На следующий год после рождения главного героя нашей книги городская дума Мариуполя примет решение создать на Александровской площади сквер, сохранившийся до наших дней (ныне это парк на Театральной площади). Конечно, в далёком 1896 году никто в семье инспектора местных училищ не мог и предположить, что спустя полвека здесь появится памятник их новорождённому сыну, а старинный город на берегу Азовского моря будет 40 лет носить его имя…
Пока же единственный в семье мальчик рос в южном городе у моря, в окружении любящих родителей и старших сестёр. Только вот у его отца, похоже, опять не заладилось с начальством. Летом 1899 года Александра Жданова перевели из губернского города в село Преслав Бердянского уезда Таврической губернии директором учительской семинарии. Выражаясь современным языком, это было педагогическое училище, готовившее учителей для начальных школ. И вот новый директор стоит перед безукоризненно выровненной шеренгой замерших семинаристов. До него тут директорствовал отставной генерал Уваров, внедрявший среди будущих учителей церемониальную шагистику, строевые песни и умение выстаивать многочасовые всенощные бдения по стойке «смирно». Теперь же перед учениками предстал человек среднего роста, крепкий, с короткой шеей и большой головой, одетый не во фрак или вицмундир, а в простую синюю косоворотку, перетянутую шерстяным пояском.
Современники оставили нам описание облика нового директора и его первый разговор с учениками:
«Выступил вперёд правофланговый — руки по швам, ест глазами начальство, выкрикнул зычным голосом:
— Ваше Превосходительство, разрешите съездить в Ногайск, галоши купить.
— Во-первых, я не "Ваше Превосходительство", а Александр Алексеевич — так и прошу меня впредь называть. Во-вторых, я вам не разрешаю ехать в Ногайск, а галоши, — усмехнулся новый директор, — вы поручите купить Николаю (служителю семинарии. — А. В.)».
Отказано было и ещё двум, пытавшимся прикрыть желание погулять надуманными причинами. «Четвёртым, — вспоминал в 1935 году бывший семинарист А.И. Волков, — выступил наш вольнодумец Ольховский. Он откровенно заявил, что хочет немного развлечься. И вот ему-то Александр Алексеевич разрешил поездку с условием возвратиться к определённому часу. Это сбило нас с давно освоенных позиций — изворачиваться перед начальством кто как может.
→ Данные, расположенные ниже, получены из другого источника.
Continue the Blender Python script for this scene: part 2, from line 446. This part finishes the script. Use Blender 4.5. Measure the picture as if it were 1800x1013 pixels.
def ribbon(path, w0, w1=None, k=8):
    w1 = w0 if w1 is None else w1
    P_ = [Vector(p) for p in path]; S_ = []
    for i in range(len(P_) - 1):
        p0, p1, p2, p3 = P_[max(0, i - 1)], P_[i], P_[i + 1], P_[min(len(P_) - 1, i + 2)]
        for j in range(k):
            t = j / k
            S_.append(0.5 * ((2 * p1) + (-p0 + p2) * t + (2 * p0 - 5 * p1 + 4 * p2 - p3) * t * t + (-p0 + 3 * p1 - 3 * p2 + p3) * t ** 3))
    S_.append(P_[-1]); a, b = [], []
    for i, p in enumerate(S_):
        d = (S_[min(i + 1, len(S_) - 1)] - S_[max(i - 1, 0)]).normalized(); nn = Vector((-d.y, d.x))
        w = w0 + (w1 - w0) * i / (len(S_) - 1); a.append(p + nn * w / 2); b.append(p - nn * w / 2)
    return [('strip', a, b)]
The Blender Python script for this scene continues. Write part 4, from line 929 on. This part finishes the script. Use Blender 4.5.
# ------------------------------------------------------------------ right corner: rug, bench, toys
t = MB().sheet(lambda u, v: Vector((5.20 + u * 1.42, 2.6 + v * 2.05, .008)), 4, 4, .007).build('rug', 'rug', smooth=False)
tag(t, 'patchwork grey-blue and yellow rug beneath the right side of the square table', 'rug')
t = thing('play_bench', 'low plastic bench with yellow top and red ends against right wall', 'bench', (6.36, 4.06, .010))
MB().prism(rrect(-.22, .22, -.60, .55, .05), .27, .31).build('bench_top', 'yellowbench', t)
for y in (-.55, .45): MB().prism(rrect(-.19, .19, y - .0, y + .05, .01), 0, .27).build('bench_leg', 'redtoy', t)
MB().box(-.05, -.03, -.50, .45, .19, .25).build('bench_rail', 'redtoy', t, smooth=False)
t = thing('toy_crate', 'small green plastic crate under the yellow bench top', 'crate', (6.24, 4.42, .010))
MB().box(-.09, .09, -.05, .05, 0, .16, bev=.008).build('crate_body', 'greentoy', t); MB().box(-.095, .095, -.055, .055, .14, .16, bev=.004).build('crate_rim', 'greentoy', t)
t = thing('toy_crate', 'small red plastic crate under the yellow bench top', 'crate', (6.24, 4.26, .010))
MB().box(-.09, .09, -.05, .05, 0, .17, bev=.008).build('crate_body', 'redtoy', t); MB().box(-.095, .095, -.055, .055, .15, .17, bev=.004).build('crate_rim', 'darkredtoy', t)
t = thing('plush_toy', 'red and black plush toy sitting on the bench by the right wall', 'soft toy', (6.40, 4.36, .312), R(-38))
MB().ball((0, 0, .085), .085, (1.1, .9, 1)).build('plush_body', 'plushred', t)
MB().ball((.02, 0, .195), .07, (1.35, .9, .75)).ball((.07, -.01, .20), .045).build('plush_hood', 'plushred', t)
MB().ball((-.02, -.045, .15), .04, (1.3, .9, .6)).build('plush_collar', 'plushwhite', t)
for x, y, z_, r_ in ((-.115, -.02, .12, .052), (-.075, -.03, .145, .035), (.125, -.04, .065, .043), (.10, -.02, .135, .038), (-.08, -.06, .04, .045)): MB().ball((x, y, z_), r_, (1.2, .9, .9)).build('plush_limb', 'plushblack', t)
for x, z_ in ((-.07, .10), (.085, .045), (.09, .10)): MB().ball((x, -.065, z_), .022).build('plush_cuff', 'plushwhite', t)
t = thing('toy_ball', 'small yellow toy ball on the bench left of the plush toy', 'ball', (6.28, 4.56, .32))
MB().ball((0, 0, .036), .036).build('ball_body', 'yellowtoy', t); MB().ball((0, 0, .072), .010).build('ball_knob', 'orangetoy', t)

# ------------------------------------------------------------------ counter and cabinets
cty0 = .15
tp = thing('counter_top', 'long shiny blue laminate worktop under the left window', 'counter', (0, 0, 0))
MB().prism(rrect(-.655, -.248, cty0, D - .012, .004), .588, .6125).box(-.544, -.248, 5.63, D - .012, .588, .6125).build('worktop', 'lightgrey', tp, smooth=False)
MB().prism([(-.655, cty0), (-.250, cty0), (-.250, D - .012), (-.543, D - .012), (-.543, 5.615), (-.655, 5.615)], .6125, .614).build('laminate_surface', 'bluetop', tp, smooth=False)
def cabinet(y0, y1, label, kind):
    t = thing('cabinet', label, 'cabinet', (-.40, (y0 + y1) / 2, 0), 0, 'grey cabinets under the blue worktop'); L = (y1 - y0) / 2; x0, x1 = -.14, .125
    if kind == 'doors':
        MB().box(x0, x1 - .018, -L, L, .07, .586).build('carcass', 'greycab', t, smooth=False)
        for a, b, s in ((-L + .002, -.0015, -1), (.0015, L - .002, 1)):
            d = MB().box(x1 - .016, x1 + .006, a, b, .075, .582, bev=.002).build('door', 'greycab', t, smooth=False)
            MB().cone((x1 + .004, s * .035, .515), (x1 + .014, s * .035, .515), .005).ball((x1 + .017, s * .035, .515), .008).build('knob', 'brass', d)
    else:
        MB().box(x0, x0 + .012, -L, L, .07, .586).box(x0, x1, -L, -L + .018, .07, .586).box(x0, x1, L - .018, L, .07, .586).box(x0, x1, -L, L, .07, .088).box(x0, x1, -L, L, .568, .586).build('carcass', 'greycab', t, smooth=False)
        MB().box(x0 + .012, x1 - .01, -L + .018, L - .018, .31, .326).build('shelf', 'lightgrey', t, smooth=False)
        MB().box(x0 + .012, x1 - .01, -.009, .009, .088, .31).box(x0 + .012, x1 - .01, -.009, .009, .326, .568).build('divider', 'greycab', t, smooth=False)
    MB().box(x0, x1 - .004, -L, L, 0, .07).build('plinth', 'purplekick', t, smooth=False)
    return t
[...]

Мы увидели, что этого директора не проведёшь…»{14}
Александр Жданов проработал в Преславе, выросшем из болгарской колонии в многонациональной Новороссии, чуть больше года. Современники утверждают, что и за этот малый срок он успел «коренным образом перестроить преподавание и воспитательную работу в семинарии»{15}. Открыл семинаристам доступ ко всему фонду семинаристской и своей личной библиотек — до него выдавались только книги, положенные по программе. Активно поощрял самодеятельное творчество — ставили пьесы Фонвизина, Гоголя, Островского, организовывали музыкальные вечера. Улучшился быт воспитанников, уже привыкших к унизительному шпионству за ними, обыскам, картёжничеству, пьянству. «Лучшие воспитанники семинарии, — рассказывала позднее Татьяна Жданова, — часто посещали отца на нашей квартире, отец давал им книги из своей библиотеки, рекомендовал им читать сочинения Чернышевского, Белинского, Герцена, Добролюбова, Писарева, Ушинского и ряд других книг, по которым потом проводил беседы с воспитанниками»{16}.
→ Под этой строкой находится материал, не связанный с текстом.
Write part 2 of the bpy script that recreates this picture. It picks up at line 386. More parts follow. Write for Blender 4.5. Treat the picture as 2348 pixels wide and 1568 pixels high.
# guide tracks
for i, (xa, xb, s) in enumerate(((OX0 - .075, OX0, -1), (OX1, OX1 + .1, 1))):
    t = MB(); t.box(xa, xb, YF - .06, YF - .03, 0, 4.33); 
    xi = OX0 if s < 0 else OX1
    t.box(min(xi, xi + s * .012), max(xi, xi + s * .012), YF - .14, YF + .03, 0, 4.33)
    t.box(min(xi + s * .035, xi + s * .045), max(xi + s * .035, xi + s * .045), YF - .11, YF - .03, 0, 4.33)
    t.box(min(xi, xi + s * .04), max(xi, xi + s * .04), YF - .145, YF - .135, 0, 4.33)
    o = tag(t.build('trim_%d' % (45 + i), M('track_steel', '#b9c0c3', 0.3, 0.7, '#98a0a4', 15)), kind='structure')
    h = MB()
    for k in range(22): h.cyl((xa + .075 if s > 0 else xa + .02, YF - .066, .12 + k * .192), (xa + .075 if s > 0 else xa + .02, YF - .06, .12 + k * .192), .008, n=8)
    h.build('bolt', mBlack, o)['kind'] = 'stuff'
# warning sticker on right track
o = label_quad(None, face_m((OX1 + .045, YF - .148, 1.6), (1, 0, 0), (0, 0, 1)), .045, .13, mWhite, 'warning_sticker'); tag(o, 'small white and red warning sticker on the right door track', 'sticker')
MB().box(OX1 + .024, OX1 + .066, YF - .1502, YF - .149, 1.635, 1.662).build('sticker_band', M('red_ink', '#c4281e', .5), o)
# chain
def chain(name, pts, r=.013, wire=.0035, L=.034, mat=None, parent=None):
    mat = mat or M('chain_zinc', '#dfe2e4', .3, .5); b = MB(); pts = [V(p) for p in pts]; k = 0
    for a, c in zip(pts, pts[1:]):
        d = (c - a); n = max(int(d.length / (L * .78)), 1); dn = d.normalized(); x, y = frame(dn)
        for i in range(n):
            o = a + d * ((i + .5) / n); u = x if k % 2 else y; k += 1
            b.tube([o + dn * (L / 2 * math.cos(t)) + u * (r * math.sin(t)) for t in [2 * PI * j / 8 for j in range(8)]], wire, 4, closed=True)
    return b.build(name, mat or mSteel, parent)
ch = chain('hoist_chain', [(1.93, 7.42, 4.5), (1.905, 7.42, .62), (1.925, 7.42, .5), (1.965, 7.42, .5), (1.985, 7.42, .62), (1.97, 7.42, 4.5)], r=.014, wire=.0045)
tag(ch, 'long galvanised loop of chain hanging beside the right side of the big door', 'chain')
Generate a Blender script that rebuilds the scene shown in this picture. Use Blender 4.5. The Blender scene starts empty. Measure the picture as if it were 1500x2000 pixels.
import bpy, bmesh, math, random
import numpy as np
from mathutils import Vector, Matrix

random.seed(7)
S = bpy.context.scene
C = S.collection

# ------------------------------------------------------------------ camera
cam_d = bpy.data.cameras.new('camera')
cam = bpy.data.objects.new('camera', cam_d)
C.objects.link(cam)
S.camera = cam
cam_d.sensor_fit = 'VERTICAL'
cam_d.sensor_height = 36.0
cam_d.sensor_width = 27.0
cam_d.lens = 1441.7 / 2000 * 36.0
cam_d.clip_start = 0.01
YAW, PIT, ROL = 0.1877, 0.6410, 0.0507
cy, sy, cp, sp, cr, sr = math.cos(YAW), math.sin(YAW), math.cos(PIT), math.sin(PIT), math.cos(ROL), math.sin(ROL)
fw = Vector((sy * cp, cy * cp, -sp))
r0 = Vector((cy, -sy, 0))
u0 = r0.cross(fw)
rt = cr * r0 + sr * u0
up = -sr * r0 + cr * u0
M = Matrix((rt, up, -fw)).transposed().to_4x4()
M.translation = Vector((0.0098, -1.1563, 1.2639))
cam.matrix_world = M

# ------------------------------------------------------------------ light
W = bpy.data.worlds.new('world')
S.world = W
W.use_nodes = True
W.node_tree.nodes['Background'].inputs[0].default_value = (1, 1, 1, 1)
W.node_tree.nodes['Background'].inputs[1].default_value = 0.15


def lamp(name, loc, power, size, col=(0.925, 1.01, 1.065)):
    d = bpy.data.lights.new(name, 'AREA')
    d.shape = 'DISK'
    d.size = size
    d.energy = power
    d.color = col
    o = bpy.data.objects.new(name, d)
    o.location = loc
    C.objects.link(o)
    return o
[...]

«Этими новшествами и вольностями, — вспоминал ученик Жданова А.И. Волков, — были недовольны "благонамеренные" преподаватели семинарии, но до поры до времени молчали. Молчание было нарушено ими, когда Александр Алексеевич настоял на приёме в семинарию среди учебного года рабочего из Донбасса Григория Кармазина, 23-летнего неблагонадёжного матроса Петрова и ещё троих, уволенных за бунт из Ново-Бугской учительской семинарии — Прохора Дейнегу, Вольнянского и Пикулю. С появлением этих лиц в семинарии началось систематическое разложение религиозно-нравственных устоев. Семинаристы стали регулярно снабжаться прокламациями из Донбасса (через Кармазина), были организованы кружки — литературный, вольнодумцев и безбожников. Преподаватели сумели выявить организаторов этих кружков, а также установить действительного вдохновителя их — самого Александра Алексеевича. Сразу же поп Василий Алфёров и преподаватель Божко сфабриковали на него донос попечителю Одесского учебного округа… Скоро мы узнали, что Александра Алексеевича переводят от нас куда-то на север, но прожил он в Преславе до августа 1900 года»{17}.